On Sep 9, 2007, at 5:39 AM, Jones Beene wrote:
What am I missing about H2 that would be a negative in this role?
Yes many materials are hydrided by contact but in a situation of
low heat (!300 k), and using gold plating on the acceptor and a
nitrided donor, then it would seem that the hydride could be avoided.
There is another issue regarding the ideal acceptor material.
Silicon is way up the triboeletric scale from gold, platinum and silver.
http://en.wikipedia.org/wiki/Triboelectric_effect
A p-type doped silicon may be a terrific acceptor candidate. This
would rule out water, ammonia, hyrdogen, and many other things as
transporters though. Something fairly inert would have to be used as
a transporter, possibly silane. This would limit cell operating
temperature to 420 deg. C. This might cause problems on the donor
end. No donor, no current.
It would be very interesting to measure the conductivity of lead-
silane-gold transport and zinc-silane-gold transport systems.

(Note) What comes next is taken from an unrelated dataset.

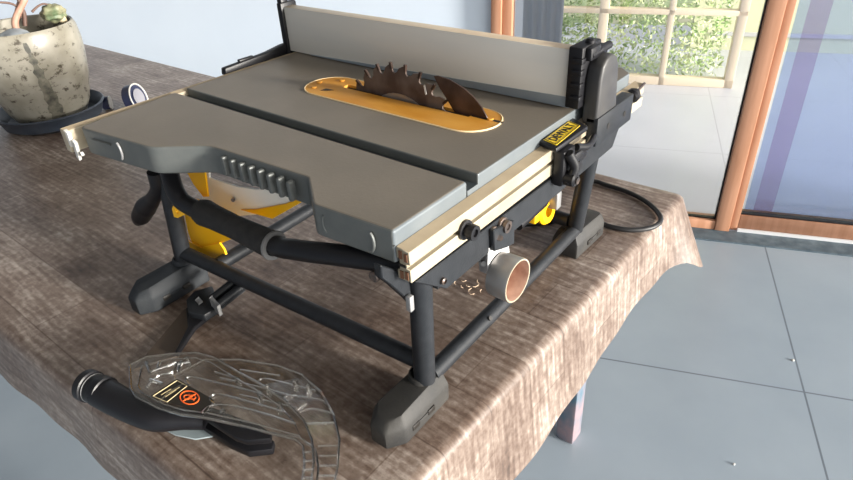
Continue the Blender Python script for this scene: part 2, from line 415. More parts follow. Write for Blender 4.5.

It appears a couple critical experimental thrusts are in order. One
is measuring conductivity across single thin gaps for a wide range of
donor-transporter-acceptor materials. It is important such
conductivity does not involve some kind of cascade ionization plasma
formation I think, but maybe that needs some thinking.
A second tier, given the identified good conductivity donor-
transporter-acceptor triplets, is to look at their power generation
capabilities, especially in stacked pulsed mode operation.